** Set task **
Go through the listing and set it down exactly, leaving out its pictures.

** Data section **
---*---

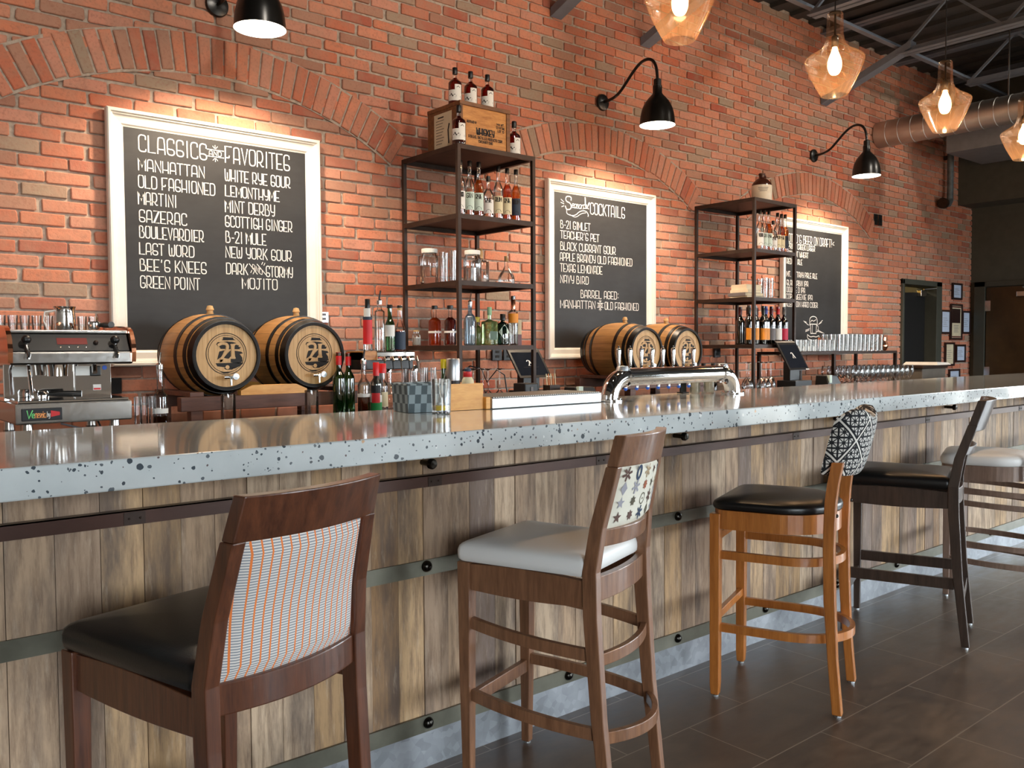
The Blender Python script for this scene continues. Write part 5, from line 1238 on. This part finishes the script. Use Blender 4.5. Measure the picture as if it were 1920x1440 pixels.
# things on the bar top
ZT = 1.0705
bk = thing('woven_basket', 'blue grey woven basket on the bar top', 'basket', (1.742, 2.668, ZT), math.radians(-9))
w, d, h = .165, .137, .102
mb = MB(); rings = []
for z, k in ((0, .0), (h, .004)):
    rings.append([(-k, -k, z), (w+k, -k, z), (w+k, d+k, z), (-k, d+k, z)])
rings.append([(.004, .004, h), (w-.004, .004, h), (w-.004, d-.004, h), (.004, d-.004, h)]); rings.append([(.006, .006, .01), (w-.006, .006, .01), (w-.006, d-.006, .01), (.006, d-.006, .01)])
mb.loft(rings); mb.build('woven_side', M['weave'], bk)
MB().tube([(-.003, -.003, h), (w+.003, -.003, h), (w+.003, d+.003, h), (-.003, d+.003, h), (-.003, -.003, h)], .004, 8).build('basket_rim', M['weave'], bk)
tg = thing('garnish_glass', 'clear tall glass with stirrers and yellow peel in front of the basket', 'glass', (1.812, 2.560, ZT))
tumbler_mesh(.125, .037, .034, .003, .012, 24).build('glass_body', M['glass'], tg, smooth=True)
MB().lathe([(.001, .013), (.030, .013), (.0305, .028), (.001, .030)], (0, 0, 0), 18).build('yellow_peel', M['yellow'], tg, smooth=True)
for a, b in (((-.012, .01), (.02, -.005)), ((.015, .01), (-.018, .012)), ((0, -.015), (.012, .02))): MB().tube([(a[0], a[1], .03), (b[0], b[1], .155)], .0022, 6).build('stirrer', M['glass'], tg)
wb = thing('wooden_caddy_box', 'golden wooden caddy box on the bar top left of the drip tray', 'box', (1.918, 2.652, ZT), math.radians(-6))
w, d, h, e = .146, .12, .100, .008
MB().box(0, w, 0, e, 0, h).box(0, w, d-e, d, 0, h).box(0, e, e, d-e, 0, h).box(w-e, w, e, d-e, 0, h).box(e, w-e, e, d-e, 0, .006).build('box_panels', M['box_wood'], wb)
pm = thing('bitters_bottle', 'bitters bottle with a tall silver top and black band in the caddy box', 'bottle', (1.972, 2.705, ZT+.007))
MB().lathe([(.001, 0), (.025, 0), (.026, .004), (.026, .10), (.024, .104)], (0, 0, 0), 22).build('bottle_body', M['orange_liq'], pm, smooth=True)
label_patch(pm, .026, .03, .085, M['lab_orange'], span=4.5)
label_patch(pm, .026, .085, .104, M['lab_black'], span=6.2, prints=())
MB().lathe([(.026, .104), (.0265, .106), (.0265, .185), (.024, .188), (.001, .188)], (0, 0, 0), 22).build('silver_top', M['alu'], pm, smooth=True)
pm = thing('sauce_bottle', 'white cone shaped sauce bottle with a red collar and dark cap in the caddy box', 'bottle', (2.030, 2.690, ZT+.007))
MB().lathe([(.001, 0), (.028, 0), (.029, .05), (.029, .07), (.022, .105), (.015, .118)], (0, 0, 0), 20).build('bottle_body', M['lab_cream'], pm, smooth=True)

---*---

** Task solution **
The Blender Python script for this scene continues. Write part 5, from line 1238 on. This part finishes the script. Use Blender 4.5. Measure the picture as if it were 1920x1440 pixels.
# things on the bar top
ZT = 1.0705
bk = thing('woven_basket', 'blue grey woven basket on the bar top', 'basket', (1.742, 2.668, ZT), math.radians(-9))
w, d, h = .165, .137, .102
mb = MB(); rings = []
for z, k in ((0, .0), (h, .004)):
    rings.append([(-k, -k, z), (w+k, -k, z), (w+k, d+k, z), (-k, d+k, z)])
rings.append([(.004, .004, h), (w-.004, .004, h), (w-.004, d-.004, h), (.004, d-.004, h)]); rings.append([(.006, .006, .01), (w-.006, .006, .01), (w-.006, d-.006, .01), (.006, d-.006, .01)])
mb.loft(rings); mb.build('woven_side', M['weave'], bk)
MB().tube([(-.003, -.003, h), (w+.003, -.003, h), (w+.003, d+.003, h), (-.003, d+.003, h), (-.003, -.003, h)], .004, 8).build('basket_rim', M['weave'], bk)
tg = thing('garnish_glass', 'clear tall glass with stirrers and yellow peel in front of the basket', 'glass', (1.812, 2.560, ZT))
tumbler_mesh(.125, .037, .034, .003, .012, 24).build('glass_body', M['glass'], tg, smooth=True)
MB().lathe([(.001, .013), (.030, .013), (.0305, .028), (.001, .030)], (0, 0, 0), 18).build('yellow_peel', M['yellow'], tg, smooth=True)
for a, b in (((-.012, .01), (.02, -.005)), ((.015, .01), (-.018, .012)), ((0, -.015), (.012, .02))): MB().tube([(a[0], a[1], .03), (b[0], b[1], .155)], .0022, 6).build('stirrer', M['glass'], tg)
wb = thing('wooden_caddy_box', 'golden wooden caddy box on the bar top left of the drip tray', 'box', (1.918, 2.652, ZT), math.radians(-6))
w, d, h, e = .146, .12, .100, .008
MB().box(0, w, 0, e, 0, h).box(0, w, d-e, d, 0, h).box(0, e, e, d-e, 0, h).box(w-e, w, e, d-e, 0, h).box(e, w-e, e, d-e, 0, .006).build('box_panels', M['box_wood'], wb)
pm = thing('bitters_bottle', 'bitters bottle with a tall silver top and black band in the caddy box', 'bottle', (1.972, 2.705, ZT+.007))
MB().lathe([(.001, 0), (.025, 0), (.026, .004), (.026, .10), (.024, .104)], (0, 0, 0), 22).build('bottle_body', M['orange_liq'], pm, smooth=True)
label_patch(pm, .026, .03, .085, M['lab_orange'], span=4.5)
label_patch(pm, .026, .085, .104, M['lab_black'], span=6.2, prints=())
MB().lathe([(.026, .104), (.0265, .106), (.0265, .185), (.024, .188), (.001, .188)], (0, 0, 0), 22).build('silver_top', M['alu'], pm, smooth=True)
pm = thing('sauce_bottle', 'white cone shaped sauce bottle with a red collar and dark cap in the caddy box', 'bottle', (2.030, 2.690, ZT+.007))
MB().lathe([(.001, 0), (.028, 0), (.029, .05), (.029, .07), (.022, .105), (.015, .118)], (0, 0, 0), 20).build('bottle_body', M['lab_cream'], pm, smooth=True)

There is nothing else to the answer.